2° On a souvent attribué à Freud, pour la critiquer, l’idée que l’être humain aurait à sortir d’un hypothétique état où il réaliserait une sorte de système clos voué au seul plaisir « narcissique »* pour accéder, on ne sait par quelle voie, à la réalité. Une telle représentation est démentie par plus d’une formulation freudienne : il existe dès l’origine, au moins dans certains secteurs, notamment celui de la perception, un accès au réel. La contradiction ne vient-elle pas de ce que, dans le champ d’investigation proprement psychanalytique, la problématique du réel se pose en des termes tout différents de ceux d’une psychologie qui prend pour objet l’analyse du comportement de l’enfant ? Ce que Freud poserait indûment comme une généralité valable pour l’ensemble de la genèse du sujet humain, retrouverait sa valeur au niveau, d’emblée déréel, du désir inconscient. C’est dans l’évolution de la sexualité humaine, dans sa structuration par le complexe d’Œdipe, que Freud cherche les conditions de l’accès à ce qu’il nomme « plein amour d’objet ». La signification d’un principe de réalité capable de modifier le cours du désir sexuel peut difficilement se saisir hors de cette référence à la dialectique de l’Œdipe et aux identifications* corrélatives de celui-ci (voir : Objet).

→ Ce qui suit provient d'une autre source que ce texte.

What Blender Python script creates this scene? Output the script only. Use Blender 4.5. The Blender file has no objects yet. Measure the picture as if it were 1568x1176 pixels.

3° Freud attribue un rôle important à la notion d’épreuve de réalité*, mais sans en avoir jamais élaboré une théorie cohérente et sans en avoir bien montré la relation avec le principe de réalité. Dans l’emploi de cette notion, on voit plus manifestement encore comment celle-ci peut recouvrir deux directions de pensée fort différentes : une théorie génétique de l’apprentissage de la réalité, d’une mise de la pulsion à l’épreuve de la réalité (comme si elle procédait par « essais et erreurs ») et une théorie quasi transcendantale qui traite de la constitution de l’objet à travers tout une série d’oppositions : intérieur-extérieur, plaisant-déplaisant, introjection-projection. (Pour la discussion de ce problème, voir : Épreuve de réalité et Moi-plaisir – moi-réalité.)
4° Dans la mesure où Freud, avec sa dernière topique, définit le moi comme une différenciation du ça qui résulterait du contact direct avec la réalité extérieure, il en fait l’instance à laquelle est dévolue la tâche d’assurer l’emprise du principe de réalité. Le moi « … intercale, entre la revendication pulsionnelle et l’action qui procure la satisfaction, l’activité de pensée qui, s’étant orientée dans le présent et ayant utilisé les expériences antérieures, tente de deviner par des actions d’épreuve le résultat des entreprises envisagées. Le moi arrive de cette façon à déceler si la tentative pour obtenir la satisfaction doit être effectuée ou ajournée ou si la revendication de la pulsion ne doit pas être purement et simplement réprimée comme dangereuse (principe de réalité) » (3). Une telle formulation représente l’expression la plus franche de la tentative de Freud pour faire dépendre du moi les fonctions adaptatives de l’individu (voir : Moi, Commentaire : VI). Cette conception soulève deux sortes de réserves : d’une part, il n’est pas sûr que l’apprentissage des exigences de la réalité doive être entièrement porté au compte d’une instance de la personnalité psychique dont la genèse et la fonction sont aussi marquées des identifications et des conflits ; d’autre part, dans le champ propre de la psychanalyse, la notion de réalité n’a-t-elle pas été profondément renouvelée par des découvertes aussi fondamentales que celle du complexe d’Œdipe et d’une constitution progressive de l’objet libidinal ? Ce qu’en psychanalyse on entend par « accès à la réalité » ne saurait être réduit à l’idée d’un pouvoir de discrimination entre l’irréel et le réel ni à celle d’une mise à l’épreuve des fantasmes et des désirs inconscients au contact d’un monde extérieur qui, en définitive, ferait seul loi.
(1) Freud (S.), a) G.W., VIII, 231-2 ; S.E., XII, 219. – b) G.W., VIII, 235 ; S.E., XII, 223.
(2) Cf. Freud (S.). Triebe und Triebschicksale, 1915. G.W., X, 227, n. ; S.E., XIV, 134-5 ; Fr., 57.
(3) Freud (S.). Abriss der Psychoanalyse, 1938. G.W., XVII, 129 ; S.E., XXIII, 199 ; Fr., 74.